ML on the win: “It’s a huge win. I think that all young people grow up wanting to play on the biggest of stages against the best of teams. When you do end up getting to a place like Colgate, you end up circling those games. We play Syracuse every year, last year we played at Auburn and Clemson, and then Cincinnati this year. To go in there and hold your own is great, but to get over the hump, that’s something the guys wanted to do. The players wanted to prove that not only can they be in those games, like Tennessee in the NCAA Tournament, but find a way to win.”
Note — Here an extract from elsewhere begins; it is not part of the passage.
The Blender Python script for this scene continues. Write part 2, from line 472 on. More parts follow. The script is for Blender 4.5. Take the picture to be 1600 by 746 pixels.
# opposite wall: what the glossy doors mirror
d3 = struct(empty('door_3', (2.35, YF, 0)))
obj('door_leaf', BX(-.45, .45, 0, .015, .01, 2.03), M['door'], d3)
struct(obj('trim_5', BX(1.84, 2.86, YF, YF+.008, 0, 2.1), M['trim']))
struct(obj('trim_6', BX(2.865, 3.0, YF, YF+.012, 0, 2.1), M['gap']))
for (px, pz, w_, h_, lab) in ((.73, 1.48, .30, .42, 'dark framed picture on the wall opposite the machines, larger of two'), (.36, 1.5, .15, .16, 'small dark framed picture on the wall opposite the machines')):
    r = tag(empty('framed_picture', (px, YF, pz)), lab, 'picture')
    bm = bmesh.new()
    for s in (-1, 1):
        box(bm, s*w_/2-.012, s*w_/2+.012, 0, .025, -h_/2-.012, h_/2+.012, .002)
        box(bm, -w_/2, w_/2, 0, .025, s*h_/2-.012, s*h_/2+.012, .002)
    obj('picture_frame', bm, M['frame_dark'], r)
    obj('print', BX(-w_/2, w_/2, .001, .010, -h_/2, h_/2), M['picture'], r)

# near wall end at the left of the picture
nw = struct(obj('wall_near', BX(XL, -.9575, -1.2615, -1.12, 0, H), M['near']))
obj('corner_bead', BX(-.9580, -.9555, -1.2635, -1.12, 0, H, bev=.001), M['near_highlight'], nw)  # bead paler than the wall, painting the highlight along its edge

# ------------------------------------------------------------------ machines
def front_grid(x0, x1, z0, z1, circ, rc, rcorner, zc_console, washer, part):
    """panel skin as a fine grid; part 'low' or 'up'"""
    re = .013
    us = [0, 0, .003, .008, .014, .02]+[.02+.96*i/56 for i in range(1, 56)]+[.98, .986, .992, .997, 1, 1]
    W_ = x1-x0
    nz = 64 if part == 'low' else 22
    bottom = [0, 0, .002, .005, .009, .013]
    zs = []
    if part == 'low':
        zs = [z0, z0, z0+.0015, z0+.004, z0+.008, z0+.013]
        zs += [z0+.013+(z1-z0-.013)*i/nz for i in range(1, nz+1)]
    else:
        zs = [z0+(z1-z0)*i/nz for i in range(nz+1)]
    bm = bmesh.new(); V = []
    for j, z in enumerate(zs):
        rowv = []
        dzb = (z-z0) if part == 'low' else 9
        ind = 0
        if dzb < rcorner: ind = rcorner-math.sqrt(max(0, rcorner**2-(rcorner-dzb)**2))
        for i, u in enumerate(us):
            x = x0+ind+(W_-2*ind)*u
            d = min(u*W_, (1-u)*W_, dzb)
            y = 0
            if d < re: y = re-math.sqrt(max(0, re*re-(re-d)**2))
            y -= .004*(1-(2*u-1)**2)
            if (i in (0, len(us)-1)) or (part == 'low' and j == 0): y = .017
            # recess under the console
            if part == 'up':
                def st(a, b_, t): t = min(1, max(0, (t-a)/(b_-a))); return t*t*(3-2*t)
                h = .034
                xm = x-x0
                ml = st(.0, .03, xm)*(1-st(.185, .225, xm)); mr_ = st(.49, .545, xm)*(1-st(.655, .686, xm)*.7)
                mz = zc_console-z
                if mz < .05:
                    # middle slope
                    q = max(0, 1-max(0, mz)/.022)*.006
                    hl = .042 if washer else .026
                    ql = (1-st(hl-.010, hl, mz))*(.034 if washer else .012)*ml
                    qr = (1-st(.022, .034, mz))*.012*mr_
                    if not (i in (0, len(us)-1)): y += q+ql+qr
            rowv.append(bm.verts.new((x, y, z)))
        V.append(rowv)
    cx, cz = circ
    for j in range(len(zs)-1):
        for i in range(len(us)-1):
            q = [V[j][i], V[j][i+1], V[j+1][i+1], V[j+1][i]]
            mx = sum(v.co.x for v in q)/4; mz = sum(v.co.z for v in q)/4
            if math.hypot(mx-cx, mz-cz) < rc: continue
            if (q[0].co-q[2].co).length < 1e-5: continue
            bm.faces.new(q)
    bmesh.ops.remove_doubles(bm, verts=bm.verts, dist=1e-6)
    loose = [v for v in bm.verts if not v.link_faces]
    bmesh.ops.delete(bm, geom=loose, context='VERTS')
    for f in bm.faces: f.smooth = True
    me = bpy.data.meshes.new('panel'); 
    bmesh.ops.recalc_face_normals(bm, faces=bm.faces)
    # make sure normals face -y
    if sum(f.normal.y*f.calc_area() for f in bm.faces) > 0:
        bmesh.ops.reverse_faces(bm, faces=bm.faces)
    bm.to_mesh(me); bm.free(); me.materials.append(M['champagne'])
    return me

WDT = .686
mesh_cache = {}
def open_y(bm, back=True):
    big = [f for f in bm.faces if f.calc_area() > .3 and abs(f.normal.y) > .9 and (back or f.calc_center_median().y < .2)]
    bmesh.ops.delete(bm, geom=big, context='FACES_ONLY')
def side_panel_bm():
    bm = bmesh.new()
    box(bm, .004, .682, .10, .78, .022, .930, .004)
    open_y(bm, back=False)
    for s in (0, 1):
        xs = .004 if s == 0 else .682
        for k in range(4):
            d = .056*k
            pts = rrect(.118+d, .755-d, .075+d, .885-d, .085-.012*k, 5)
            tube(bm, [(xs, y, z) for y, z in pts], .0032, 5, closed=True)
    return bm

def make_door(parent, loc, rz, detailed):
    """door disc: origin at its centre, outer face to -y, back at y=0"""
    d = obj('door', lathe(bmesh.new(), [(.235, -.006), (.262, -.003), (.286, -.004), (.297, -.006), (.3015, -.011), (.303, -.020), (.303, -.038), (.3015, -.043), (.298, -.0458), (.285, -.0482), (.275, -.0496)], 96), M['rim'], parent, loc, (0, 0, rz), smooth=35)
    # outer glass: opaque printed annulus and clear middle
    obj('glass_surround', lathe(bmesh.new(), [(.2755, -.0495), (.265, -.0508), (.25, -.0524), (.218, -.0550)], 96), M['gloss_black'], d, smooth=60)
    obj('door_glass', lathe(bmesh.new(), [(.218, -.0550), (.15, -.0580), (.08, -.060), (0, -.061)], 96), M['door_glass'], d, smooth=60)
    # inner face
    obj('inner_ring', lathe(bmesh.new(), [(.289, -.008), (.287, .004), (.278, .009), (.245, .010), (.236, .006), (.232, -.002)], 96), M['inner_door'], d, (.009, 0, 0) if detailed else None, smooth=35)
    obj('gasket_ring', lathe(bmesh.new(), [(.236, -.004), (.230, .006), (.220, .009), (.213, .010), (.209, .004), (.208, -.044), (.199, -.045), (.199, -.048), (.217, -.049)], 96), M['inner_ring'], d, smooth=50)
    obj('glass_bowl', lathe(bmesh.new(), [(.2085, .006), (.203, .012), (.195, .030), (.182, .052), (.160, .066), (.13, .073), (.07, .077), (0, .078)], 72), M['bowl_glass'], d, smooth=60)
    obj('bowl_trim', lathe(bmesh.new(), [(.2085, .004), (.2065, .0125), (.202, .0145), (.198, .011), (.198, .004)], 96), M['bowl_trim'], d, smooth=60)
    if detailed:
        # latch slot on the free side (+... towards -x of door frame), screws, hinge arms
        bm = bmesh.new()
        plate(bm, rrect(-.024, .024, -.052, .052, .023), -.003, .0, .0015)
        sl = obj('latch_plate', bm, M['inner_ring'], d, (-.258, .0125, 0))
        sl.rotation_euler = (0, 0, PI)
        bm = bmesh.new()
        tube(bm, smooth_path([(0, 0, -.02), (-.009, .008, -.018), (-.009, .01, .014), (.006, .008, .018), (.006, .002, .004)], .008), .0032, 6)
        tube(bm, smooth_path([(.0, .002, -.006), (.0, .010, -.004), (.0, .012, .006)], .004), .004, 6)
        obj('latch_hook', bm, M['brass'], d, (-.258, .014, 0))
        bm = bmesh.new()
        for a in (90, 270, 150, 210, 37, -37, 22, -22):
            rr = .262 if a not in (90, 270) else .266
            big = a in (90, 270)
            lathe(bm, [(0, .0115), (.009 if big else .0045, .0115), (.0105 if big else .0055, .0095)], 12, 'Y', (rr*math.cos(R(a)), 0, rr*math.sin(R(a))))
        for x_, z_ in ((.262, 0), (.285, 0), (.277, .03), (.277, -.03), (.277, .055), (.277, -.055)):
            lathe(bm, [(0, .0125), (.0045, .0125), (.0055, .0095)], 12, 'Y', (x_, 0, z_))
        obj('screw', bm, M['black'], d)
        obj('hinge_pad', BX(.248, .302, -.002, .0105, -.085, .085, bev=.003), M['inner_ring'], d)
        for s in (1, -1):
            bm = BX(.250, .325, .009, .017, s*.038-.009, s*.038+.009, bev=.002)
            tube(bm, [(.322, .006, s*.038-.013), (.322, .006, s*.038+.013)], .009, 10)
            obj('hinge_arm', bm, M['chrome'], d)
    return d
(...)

ML on the finish: “The older I get, the less I seem to remember about games I’ve been involved in. Up until the last three seconds of that game, I’ve been involved in plenty crazier games. There’s been some KenPom games where we were 99% likely to win the game and didn’t. But the last three seconds, for a guy like Cumberland on Cincinnati to shoot when he did…I don’t know what really happened. It was certainly one of, if not the strangest endings I’ve seen.”

WW: With getting 49 wins in the last two seasons – four more than Colgate had combined in the four seasons before you arrived – you’ve obviously elevated Colgate basketball to a level it hasn’t touched maybe ever. What’s the next big step for the Raiders as a program, if there is one?

ML: “We don’t think of it like that. If we are working towards our values every single day, that’s what we want. We aren’t necessarily thinking ‘we’ve got to win in the NCAA Tournament’ or ‘we’ve got to get 26 wins,’ we’re just working to continue to improve what we do every single day. As cliche as it sounds, I think that’s where we are. We can never get comfortable and feel like we’ve arrived.”

WW: What’s your go-to entertainment during the quarantine?

ML: “I have a sixth-grade daughter, a fourth-grade son, and a kindergarten son. Once we get them to bed at night, I have to spend some time grading my son’s fourth-grade mathematics papers and getting the lesson plan together for the next day. I don’t know if I’d call it entertainment, but it does take a good deal of time. One thing we’ve been able to do is card games and board games as a family. On occasion, we’ve thrown in some family movie nights. My wife is the Netflix guru, so she’s got the run of Ozark. Last night, I watched two finales – Schitt’s Creek and Modern Family. I just follow her lead on the television front. I feel very fortunate that our family gets along as well as we do, because if we didn’t, this time would be disastrous.”